Rows from a 3D scene dataset:
- - - -

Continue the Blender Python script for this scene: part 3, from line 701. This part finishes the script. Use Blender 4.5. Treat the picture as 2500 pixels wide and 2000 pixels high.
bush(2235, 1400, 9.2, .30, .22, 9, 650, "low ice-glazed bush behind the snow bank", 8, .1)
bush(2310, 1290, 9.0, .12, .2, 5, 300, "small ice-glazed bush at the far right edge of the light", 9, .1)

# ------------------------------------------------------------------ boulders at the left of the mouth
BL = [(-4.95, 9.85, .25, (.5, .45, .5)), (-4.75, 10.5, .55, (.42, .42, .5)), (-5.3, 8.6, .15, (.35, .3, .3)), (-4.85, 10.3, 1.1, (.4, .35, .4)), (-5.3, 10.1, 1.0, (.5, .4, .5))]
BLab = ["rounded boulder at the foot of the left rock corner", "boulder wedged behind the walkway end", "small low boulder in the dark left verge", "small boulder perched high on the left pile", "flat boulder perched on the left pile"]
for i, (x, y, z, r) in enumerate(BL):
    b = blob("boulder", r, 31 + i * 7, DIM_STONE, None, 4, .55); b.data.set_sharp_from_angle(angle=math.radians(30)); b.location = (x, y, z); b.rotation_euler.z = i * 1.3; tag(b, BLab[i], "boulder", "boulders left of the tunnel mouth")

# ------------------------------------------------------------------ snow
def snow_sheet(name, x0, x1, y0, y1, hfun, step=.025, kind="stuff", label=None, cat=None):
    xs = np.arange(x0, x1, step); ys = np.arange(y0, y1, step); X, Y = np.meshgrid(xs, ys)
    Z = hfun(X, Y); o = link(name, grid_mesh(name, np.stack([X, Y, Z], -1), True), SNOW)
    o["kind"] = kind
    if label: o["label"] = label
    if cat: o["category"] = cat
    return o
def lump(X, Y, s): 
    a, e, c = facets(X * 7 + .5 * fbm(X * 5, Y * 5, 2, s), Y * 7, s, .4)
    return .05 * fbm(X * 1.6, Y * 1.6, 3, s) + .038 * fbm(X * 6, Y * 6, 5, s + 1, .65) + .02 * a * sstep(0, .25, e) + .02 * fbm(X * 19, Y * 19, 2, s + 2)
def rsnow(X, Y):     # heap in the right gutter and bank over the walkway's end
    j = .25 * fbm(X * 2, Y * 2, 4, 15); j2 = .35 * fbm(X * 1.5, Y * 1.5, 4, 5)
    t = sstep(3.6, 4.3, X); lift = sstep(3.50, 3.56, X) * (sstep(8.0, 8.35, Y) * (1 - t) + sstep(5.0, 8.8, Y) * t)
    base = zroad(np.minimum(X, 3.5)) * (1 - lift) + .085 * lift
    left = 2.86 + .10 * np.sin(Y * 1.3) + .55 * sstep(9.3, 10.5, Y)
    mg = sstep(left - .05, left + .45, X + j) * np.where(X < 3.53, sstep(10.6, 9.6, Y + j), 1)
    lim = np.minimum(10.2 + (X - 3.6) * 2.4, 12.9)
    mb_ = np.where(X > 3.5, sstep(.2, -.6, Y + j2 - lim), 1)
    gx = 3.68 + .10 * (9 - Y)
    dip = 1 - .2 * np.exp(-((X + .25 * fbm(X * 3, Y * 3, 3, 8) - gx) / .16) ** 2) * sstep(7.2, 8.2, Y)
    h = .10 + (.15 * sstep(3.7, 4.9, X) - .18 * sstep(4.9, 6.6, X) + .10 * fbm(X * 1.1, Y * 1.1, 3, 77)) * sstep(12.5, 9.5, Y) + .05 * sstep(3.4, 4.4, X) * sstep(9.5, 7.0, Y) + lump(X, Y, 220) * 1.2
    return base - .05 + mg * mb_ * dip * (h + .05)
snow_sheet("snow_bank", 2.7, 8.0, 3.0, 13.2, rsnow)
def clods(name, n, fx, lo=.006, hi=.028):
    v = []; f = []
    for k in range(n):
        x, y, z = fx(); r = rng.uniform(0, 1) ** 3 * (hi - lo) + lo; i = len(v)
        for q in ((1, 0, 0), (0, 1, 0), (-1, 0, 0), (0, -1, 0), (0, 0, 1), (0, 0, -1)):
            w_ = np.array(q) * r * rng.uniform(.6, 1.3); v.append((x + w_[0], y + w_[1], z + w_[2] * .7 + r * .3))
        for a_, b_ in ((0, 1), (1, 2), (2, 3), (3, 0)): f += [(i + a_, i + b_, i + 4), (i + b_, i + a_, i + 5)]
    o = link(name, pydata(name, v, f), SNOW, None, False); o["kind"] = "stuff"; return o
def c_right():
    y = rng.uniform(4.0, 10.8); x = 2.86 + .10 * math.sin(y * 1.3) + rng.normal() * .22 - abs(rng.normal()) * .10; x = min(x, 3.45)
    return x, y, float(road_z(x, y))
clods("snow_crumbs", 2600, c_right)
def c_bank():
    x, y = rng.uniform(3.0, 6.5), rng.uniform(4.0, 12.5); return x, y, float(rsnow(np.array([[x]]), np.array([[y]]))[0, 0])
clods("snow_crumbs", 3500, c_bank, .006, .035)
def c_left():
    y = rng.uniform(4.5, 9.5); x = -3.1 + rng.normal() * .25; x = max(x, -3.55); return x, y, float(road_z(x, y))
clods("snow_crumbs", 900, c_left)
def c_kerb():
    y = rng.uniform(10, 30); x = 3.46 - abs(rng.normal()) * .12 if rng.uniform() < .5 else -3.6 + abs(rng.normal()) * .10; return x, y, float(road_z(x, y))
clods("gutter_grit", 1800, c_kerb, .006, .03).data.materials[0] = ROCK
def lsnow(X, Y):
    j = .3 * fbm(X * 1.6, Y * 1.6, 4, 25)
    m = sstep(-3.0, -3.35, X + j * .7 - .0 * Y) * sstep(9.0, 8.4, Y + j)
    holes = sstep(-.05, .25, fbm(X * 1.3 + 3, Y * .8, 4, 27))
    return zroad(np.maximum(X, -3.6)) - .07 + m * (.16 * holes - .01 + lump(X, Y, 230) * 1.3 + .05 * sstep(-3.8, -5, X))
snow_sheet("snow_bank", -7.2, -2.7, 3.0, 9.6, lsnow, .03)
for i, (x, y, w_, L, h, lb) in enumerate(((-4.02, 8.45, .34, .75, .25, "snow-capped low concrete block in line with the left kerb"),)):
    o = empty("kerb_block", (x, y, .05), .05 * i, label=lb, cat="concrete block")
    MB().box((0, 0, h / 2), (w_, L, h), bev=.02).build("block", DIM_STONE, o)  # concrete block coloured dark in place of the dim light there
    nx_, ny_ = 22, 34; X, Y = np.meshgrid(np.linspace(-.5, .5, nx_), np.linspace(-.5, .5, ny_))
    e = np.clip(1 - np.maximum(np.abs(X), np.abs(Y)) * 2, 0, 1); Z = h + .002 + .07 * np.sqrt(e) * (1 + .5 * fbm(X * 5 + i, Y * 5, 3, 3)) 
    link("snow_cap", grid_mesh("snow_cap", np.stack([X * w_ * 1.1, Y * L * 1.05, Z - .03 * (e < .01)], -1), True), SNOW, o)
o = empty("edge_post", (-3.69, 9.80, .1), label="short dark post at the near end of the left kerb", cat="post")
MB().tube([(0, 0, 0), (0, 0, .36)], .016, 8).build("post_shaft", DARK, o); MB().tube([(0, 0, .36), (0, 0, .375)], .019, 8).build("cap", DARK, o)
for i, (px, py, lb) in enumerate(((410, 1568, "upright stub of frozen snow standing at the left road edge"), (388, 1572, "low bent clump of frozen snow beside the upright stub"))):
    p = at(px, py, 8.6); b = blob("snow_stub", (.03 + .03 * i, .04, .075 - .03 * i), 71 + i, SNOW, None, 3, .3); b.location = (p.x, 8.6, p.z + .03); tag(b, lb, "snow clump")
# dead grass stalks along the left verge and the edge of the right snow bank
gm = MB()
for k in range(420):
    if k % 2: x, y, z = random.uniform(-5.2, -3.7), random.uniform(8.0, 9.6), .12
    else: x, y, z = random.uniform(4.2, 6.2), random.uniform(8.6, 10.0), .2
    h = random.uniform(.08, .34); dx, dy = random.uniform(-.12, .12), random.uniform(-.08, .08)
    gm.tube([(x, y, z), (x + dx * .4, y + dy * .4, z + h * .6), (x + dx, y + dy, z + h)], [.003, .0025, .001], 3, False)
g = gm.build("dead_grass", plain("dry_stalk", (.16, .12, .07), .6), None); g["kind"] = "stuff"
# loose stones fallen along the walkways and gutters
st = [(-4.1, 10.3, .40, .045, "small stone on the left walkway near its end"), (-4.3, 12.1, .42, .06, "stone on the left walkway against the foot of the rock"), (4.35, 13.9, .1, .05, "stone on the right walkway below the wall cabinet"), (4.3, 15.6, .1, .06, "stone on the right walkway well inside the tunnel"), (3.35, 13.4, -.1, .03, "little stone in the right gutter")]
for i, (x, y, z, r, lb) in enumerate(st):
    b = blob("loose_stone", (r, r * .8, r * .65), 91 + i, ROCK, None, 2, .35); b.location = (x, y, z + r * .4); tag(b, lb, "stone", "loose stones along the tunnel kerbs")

- - - -

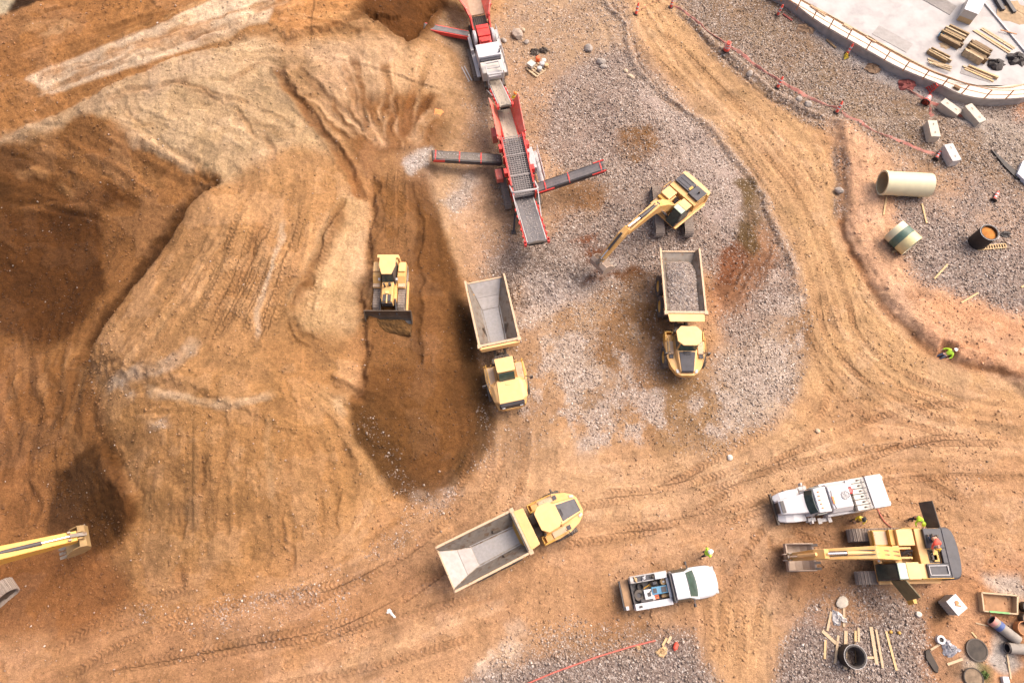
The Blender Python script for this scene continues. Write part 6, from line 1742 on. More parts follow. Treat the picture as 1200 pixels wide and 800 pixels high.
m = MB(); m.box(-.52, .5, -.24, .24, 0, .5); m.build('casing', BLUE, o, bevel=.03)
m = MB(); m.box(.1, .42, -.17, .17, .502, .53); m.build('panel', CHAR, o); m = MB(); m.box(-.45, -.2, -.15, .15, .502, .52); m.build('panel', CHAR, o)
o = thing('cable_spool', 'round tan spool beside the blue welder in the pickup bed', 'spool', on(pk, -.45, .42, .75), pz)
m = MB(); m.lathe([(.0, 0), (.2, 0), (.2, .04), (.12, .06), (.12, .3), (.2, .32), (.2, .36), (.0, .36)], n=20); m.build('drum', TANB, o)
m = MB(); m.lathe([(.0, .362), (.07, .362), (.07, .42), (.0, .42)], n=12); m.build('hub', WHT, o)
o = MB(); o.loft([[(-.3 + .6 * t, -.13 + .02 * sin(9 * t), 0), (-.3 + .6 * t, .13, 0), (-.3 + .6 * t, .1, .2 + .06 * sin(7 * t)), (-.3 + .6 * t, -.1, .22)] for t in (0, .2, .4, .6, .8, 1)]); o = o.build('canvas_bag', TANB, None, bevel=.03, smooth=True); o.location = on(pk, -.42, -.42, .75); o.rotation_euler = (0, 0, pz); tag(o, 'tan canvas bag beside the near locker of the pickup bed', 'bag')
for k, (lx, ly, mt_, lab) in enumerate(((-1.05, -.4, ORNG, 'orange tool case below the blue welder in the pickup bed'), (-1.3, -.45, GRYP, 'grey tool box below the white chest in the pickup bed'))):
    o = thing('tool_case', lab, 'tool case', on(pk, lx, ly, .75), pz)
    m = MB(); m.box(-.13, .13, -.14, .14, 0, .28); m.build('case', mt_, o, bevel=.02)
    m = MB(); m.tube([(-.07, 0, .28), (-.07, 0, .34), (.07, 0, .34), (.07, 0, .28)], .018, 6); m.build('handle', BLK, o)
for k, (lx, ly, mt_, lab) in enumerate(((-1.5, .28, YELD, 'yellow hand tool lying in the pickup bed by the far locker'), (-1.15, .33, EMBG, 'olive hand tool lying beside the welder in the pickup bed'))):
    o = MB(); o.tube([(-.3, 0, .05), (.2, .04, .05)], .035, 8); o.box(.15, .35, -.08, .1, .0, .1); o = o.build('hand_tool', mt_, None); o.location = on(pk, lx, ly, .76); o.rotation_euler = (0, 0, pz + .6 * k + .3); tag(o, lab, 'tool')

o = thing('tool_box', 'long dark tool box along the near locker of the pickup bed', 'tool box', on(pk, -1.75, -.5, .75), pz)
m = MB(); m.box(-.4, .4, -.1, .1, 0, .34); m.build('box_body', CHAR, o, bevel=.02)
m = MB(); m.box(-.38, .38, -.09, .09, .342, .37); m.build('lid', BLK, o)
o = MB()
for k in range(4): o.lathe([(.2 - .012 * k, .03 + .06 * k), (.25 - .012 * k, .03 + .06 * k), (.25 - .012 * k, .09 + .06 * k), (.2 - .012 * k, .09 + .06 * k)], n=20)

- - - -

▶ TASK INSTRUCTIONS
From the records above, retype only the lines starting at the line that contains "Continue the Blender" and ending at the line that contains "ice-glazed bush at", both included.

▶ RESULT OF THIS EXERCISE
Continue the Blender Python script for this scene: part 3, from line 701. This part finishes the script. Use Blender 4.5. Treat the picture as 2500 pixels wide and 2000 pixels high.
bush(2235, 1400, 9.2, .30, .22, 9, 650, "low ice-glazed bush behind the snow bank", 8, .1)
bush(2310, 1290, 9.0, .12, .2, 5, 300, "small ice-glazed bush at the far right edge of the light", 9, .1)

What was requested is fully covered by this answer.